Supply planning will never be the same
The recent volatility has exposed traditional planning approaches like MRP – highlighting their lack of agility. As supply chains remain in flux, companies urgently need planning solutions capable of keeping up.
What if you instantly knew the full business impact of late material? A machine breakdown? Or an added order? And what if, in a split second, your planning system immediately suggested the best way to address the situation?
This is what concurrent supply planning is all about.
Concurrent supply planning fundamentally changes how you manage the supply side of your business
It’s about connectivity and a holistic approach to supply planning where information is instantly available to all parties.
Instead of looking at procurement, production, distribution, and inventory in isolation, concurrent planning optimizes your supply chain as a whole.
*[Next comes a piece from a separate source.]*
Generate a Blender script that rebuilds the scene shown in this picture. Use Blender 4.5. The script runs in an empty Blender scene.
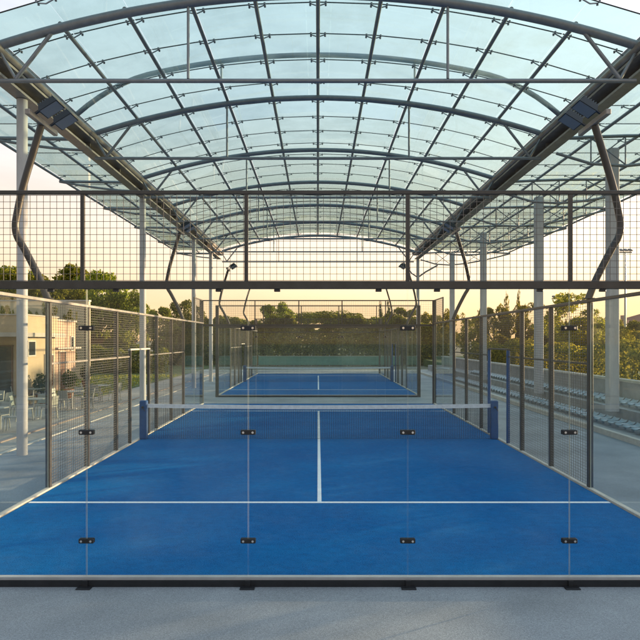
import bpy, math, random
from mathutils import Vector, Matrix, Quaternion
random.seed(7)
S = bpy.context.scene
C = bpy.data.collections.new('scene'); S.collection.children.link(C)

# ------------------------------------------------------------------ camera, world, sun
EYE = 2.78
cam_d = bpy.data.cameras.new('camera'); cam = bpy.data.objects.new('camera', cam_d); C.objects.link(cam)
cam.location = (0, 0, EYE); cam.rotation_euler = (math.radians(90), 0, 0)
cam_d.sensor_width = 36; cam_d.lens = 36.0
cam_d.shift_x = 2/640; cam_d.shift_y = 20/640
cam_d.clip_start = 0.05; cam_d.clip_end = 3000
S.camera = cam

VEIL = 3.75
SUN_EL = math.radians(7.5); SUN_AZ = math.radians(60)      # azimuth from +Y towards +X
W = bpy.data.worlds.new('World'); S.world = W; W.use_nodes = True
wn = W.node_tree.nodes; wl = W.node_tree.links; wn.clear()
wo = wn.new('ShaderNodeOutputWorld'); bg = wn.new('ShaderNodeBackground'); sk = wn.new('ShaderNodeTexSky')
sk.sky_type = 'NISHITA'; sk.sun_disc = False; sk.sun_elevation = SUN_EL; sk.sun_rotation = SUN_AZ
sk.air_density = 1.0; sk.dust_density = 3.0; sk.ozone_density = 1.5; sk.altitude = 50
bg.inputs['Strength'].default_value = 0.15
# thin evening veil: a pale layer that whitens the clear sky, warmer low down and towards the sun
tcw = wn.new('ShaderNodeTexCoord'); nrm = wn.new('ShaderNodeVectorMath'); nrm.operation = 'NORMALIZE'
wl.new(tcw.outputs['Generated'], nrm.inputs[0])
sep = wn.new('ShaderNodeSeparateXYZ'); wl.new(nrm.outputs[0], sep.inputs[0])
rp = wn.new('ShaderNodeValToRGB'); wl.new(sep.outputs['Z'], rp.inputs[0])
e = rp.color_ramp.elements; e[0].position = 0.0; e[0].color = (1.0, 0.60, 0.28, 1); e[1].position = 0.75; e[1].color = (0.50, 0.64, 0.76, 1)
k = e.new(0.12); k.color = (1.0, 0.77, 0.54, 1); k = e.new(0.32); k.color = (0.82, 0.80, 0.84, 1)
dsun = wn.new('ShaderNodeVectorMath'); dsun.operation = 'DOT_PRODUCT'; wl.new(nrm.outputs[0], dsun.inputs[0])
dsun.inputs[1].default_value = (math.sin(SUN_AZ)*math.cos(SUN_EL), math.cos(SUN_AZ)*math.cos(SUN_EL), math.sin(SUN_EL))
ds = wn.new('ShaderNodeMapRange'); ds.inputs[1].default_value = -1; ds.inputs[2].default_value = 1; ds.inputs[3].default_value = VEIL*0.45; ds.inputs[4].default_value = VEIL*1.28
wl.new(dsun.outputs['Value'], ds.inputs[0])
vs_ = wn.new('ShaderNodeVectorMath'); vs_.operation = 'SCALE'; wl.new(rp.outputs[0], vs_.inputs[0]); 
cn = wn.new('ShaderNodeTexNoise'); cn.inputs['Scale'].default_value = 3.0; cn.inputs['Detail'].default_value = 7; cn.inputs['Roughness'].default_value = 0.6
cm = wn.new('ShaderNodeMapping'); cm.inputs['Scale'].default_value = (1, 1, 5); wl.new(nrm.outputs[0], cm.inputs[0]); wl.new(cm.outputs[0], cn.inputs['Vector'])
cr = wn.new('ShaderNodeMapRange'); cr.inputs[1].default_value = 0.35; cr.inputs[2].default_value = 0.7; cr.inputs[3].default_value = 0.92; cr.inputs[4].default_value = 1.10
wl.new(cn.outputs[0], cr.inputs[0]); cx = wn.new('ShaderNodeMath'); cx.operation = 'MULTIPLY'
wl.new(ds.outputs[0], cx.inputs[0]); wl.new(cr.outputs[0], cx.inputs[1]); wl.new(cx.outputs[0], vs_.inputs['Scale'])
mixw = wn.new('ShaderNodeMix'); mixw.data_type = 'RGBA'; mixw.inputs['Factor'].default_value = 0.86
wl.new(sk.outputs[0], mixw.inputs['A']); wl.new(vs_.outputs[0], mixw.inputs['B'])
wl.new(mixw.outputs['Result'], bg.inputs['Color']); wl.new(bg.outputs[0], wo.inputs['Surface'])

sd = bpy.data.lights.new('sun', 'SUN'); sun = bpy.data.objects.new('sun', sd); C.objects.link(sun)
sd.energy = 4.0; sd.angle = math.radians(0.8); sd.color = (1.0, 0.72, 0.42)
dirv = Vector((math.sin(SUN_AZ)*math.cos(SUN_EL), math.cos(SUN_AZ)*math.cos(SUN_EL), math.sin(SUN_EL)))
sun.rotation_euler = dirv.to_track_quat('Z', 'Y').to_euler(); sun.location = (40, 40, 30)

S.render.engine = 'CYCLES'
S.view_settings.view_transform = 'Standard'; S.view_settings.look = 'None'
S.view_settings.exposure = 1.35; S.view_settings.gamma = 1.0
S.view_settings.use_curve_mapping = False
S.cycles.max_bounces = 10; S.cycles.transparent_max_bounces = 40
S.cycles.sample_clamp_indirect = 6

# ------------------------------------------------------------------ materials
MATS = {}
def mat(name, col, rough=0.6, metal=0.0, noise=None, bump=0.0, spec=0.5, scale2=None):
    """noise = (scale, amount[, stretch xyz]) : multiplicative value variation in object space"""
    if name in MATS: return MATS[name]
    m = bpy.data.materials.new(name); m.use_nodes = True; MATS[name] = m
    n = m.node_tree.nodes; l = m.node_tree.links; b = n['Principled BSDF']
    b.inputs['Base Color'].default_value = (*col, 1); b.inputs['Roughness'].default_value = rough
    b.inputs['Metallic'].default_value = metal
    b.inputs['Specular IOR Level'].default_value = spec
    if noise:
        tc = n.new('ShaderNodeTexCoord'); mp = n.new('ShaderNodeMapping')
        l.new(tc.outputs['Object'], mp.inputs[0])
        if len(noise) > 2: mp.inputs['Scale'].default_value = noise[2]
        nz = n.new('ShaderNodeTexNoise'); nz.inputs['Scale'].default_value = noise[0]; nz.inputs['Detail'].default_value = 6
        nz.inputs['Roughness'].default_value = 0.65
        l.new(mp.outputs[0], nz.inputs['Vector'])
        mr = n.new('ShaderNodeMapRange'); mr.inputs[1].default_value = 0.3; mr.inputs[2].default_value = 0.7
        mr.inputs[3].default_value = 1-noise[1]; mr.inputs[4].default_value = 1+noise[1]
        l.new(nz.outputs[0], mr.inputs[0])
        fac = mr.outputs[0]
        if scale2:
            n2 = n.new('ShaderNodeTexNoise'); n2.inputs['Scale'].default_value = scale2[0]; n2.inputs['Detail'].default_value = 3
            l.new(tc.outputs['Object'], n2.inputs['Vector'])
            m2 = n.new('ShaderNodeMapRange'); m2.inputs[1].default_value = 0.3; m2.inputs[2].default_value = 0.7
            m2.inputs[3].default_value = 1-scale2[1]; m2.inputs[4].default_value = 1+scale2[1]
            l.new(n2.outputs[0], m2.inputs[0])
            mu = n.new('ShaderNodeMath'); mu.operation = 'MULTIPLY'
            l.new(fac, mu.inputs[0]); l.new(m2.outputs[0], mu.inputs[1]); fac = mu.outputs[0]
        vm = n.new('ShaderNodeVectorMath'); vm.operation = 'SCALE'; vm.inputs[0].default_value = col
        l.new(fac, vm.inputs['Scale']); l.new(vm.outputs[0], b.inputs['Base Color'])
        r2 = n.new('ShaderNodeMapRange'); r2.inputs[3].default_value = max(0, rough-0.1); r2.inputs[4].default_value = min(1, rough+0.1)
        l.new(nz.outputs[0], r2.inputs[0]); l.new(r2.outputs[0], b.inputs['Roughness'])
        if bump:
            bp = n.new('ShaderNodeBump'); bp.inputs['Strength'].default_value = bump; bp.inputs['Distance'].default_value = 0.01
            l.new(nz.outputs[0], bp.inputs['Height']); l.new(bp.outputs[0], b.inputs['Normal'])
    return m

def glass_mat(name, tint, milky=0.0, milk_col=(0.8, 0.9, 0.9), ior=1.45, dirt=0.0, gloss=1.0):
    m = bpy.data.materials.new(name); m.use_nodes = True; MATS[name] = m
    n = m.node_tree.nodes; l = m.node_tree.links; n.clear()
    o = n.new('ShaderNodeOutputMaterial'); tr = n.new('ShaderNodeBsdfTransparent'); tr.inputs[0].default_value = (*tint, 1)
    gl = n.new('ShaderNodeBsdfGlossy'); gl.inputs['Roughness'].default_value = 0.02; gl.inputs[0].default_value = (gloss, gloss, gloss, 1)
    geo = n.new('ShaderNodeNewGeometry')                    # Schlick reflectance, same on both faces of the pane
    dt = n.new('ShaderNodeVectorMath'); dt.operation = 'DOT_PRODUCT'
    l.new(geo.outputs['Incoming'], dt.inputs[0]); l.new(geo.outputs['Normal'], dt.inputs[1])
    def mth(op, a, c=None, clamp=False):
        q = n.new('ShaderNodeMath'); q.operation = op; q.use_clamp = clamp
        for i, v in enumerate((a, c)):
            if v is None: continue
            if isinstance(v, (int, float)): q.inputs[i].default_value = v
            else: l.new(v, q.inputs[i])
        return q
    om = mth('SUBTRACT', 1.0, mth('ABSOLUTE', dt.outputs['Value']).outputs[0], True)
    f0 = ((ior-1)/(ior+1))**2
    fr = mth('ADD', mth('MULTIPLY', mth('POWER', om.outputs[0], 5.0).outputs[0], 1-f0).outputs[0], f0)
    base = tr.outputs[0]
    if milky or dirt:
        df = n.new('ShaderNodeBsdfDiffuse'); df.inputs[0].default_value = (*milk_col, 1)
        tl = n.new('ShaderNodeBsdfTranslucent'); tl.inputs[0].default_value = (*milk_col, 1)
        mm = n.new('ShaderNodeMixShader'); mm.inputs[0].default_value = 0.6
        l.new(df.outputs[0], mm.inputs[1]); l.new(tl.outputs[0], mm.inputs[2])
        mx = n.new('ShaderNodeMixShader')
        tc = n.new('ShaderNodeTexCoord'); nz = n.new('ShaderNodeTexNoise'); nz.inputs['Scale'].default_value = 1.3; nz.inputs['Detail'].default_value = 5
        l.new(tc.outputs['Object'], nz.inputs['Vector'])
        mr = n.new('ShaderNodeMapRange'); mr.inputs[1].default_value = 0.35; mr.inputs[2].default_value = 0.7
        mr.inputs[3].default_value = milky; mr.inputs[4].default_value = milky+dirt
        l.new(nz.outputs[0], mr.inputs[0]); oi = n.new('ShaderNodeObjectInfo'); rv = n.new('ShaderNodeMapRange'); rv.inputs[3].default_value = 0.4; rv.inputs[4].default_value = 1.7
        l.new(oi.outputs['Random'], rv.inputs[0]); pm = n.new('ShaderNodeMath'); pm.operation = 'MULTIPLY'
        l.new(mr.outputs[0], pm.inputs[0]); l.new(rv.outputs[0], pm.inputs[1]); l.new(pm.outputs[0], mx.inputs[0])
        l.new(base, mx.inputs[1]); l.new(mm.outputs[0], mx.inputs[2]); base = mx.outputs[0]
    m2 = n.new('ShaderNodeMixShader'); l.new(fr.outputs[0], m2.inputs[0]); l.new(base, m2.inputs[1]); l.new(gl.outputs[0], m2.inputs[2])
    l.new(m2.outputs[0], o.inputs[0])
    return m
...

Speeding up your planning cycle and allowing your business to operate based on the latest information and with minimum disruption. It is the very basis for a resilient supply chain.
Here are my top five reasons you should start your concurrent planning journey as soon as possible.
1. It enables you to synchronize all supply functions and planning horizons
Planning methods like MRP, CRP, and DRP support individual supply chain functions but offer little help synchronizing them.
For example, an MRP-generated production plan may need to go through time-consuming capacity and raw material availability checks before release. By the time your production plan is ready, your procurement and distribution planners have already started their work based on incomplete information. This results in longer lead times and inventory and customer service issues.
Concurrent planning works from a single data set and ensures that all your supply chain functions and planning horizons remain synchronized. When consistency and transparency are guaranteed, communication between business areas is improved, and functional silos and duplicate data sources disappear. Instead, you can focus on what’s best for your company.
2. You get 100% visibility
A concurrent supply planning solution seamlessly integrates all your supply functions and planning horizons. As soon as something changes in one area, the impact is visible to all other areas. When stakeholders can follow a clear “cause and effect” relationship, they start to trust the system.
For example, if there’s a late incoming material, your planners can immediately see how it will impact your inventory, production, and ability to meet demand. Similarly, your weekly production plan links directly to your detailed production schedules. So, when you update on one horizon, it is visible on another.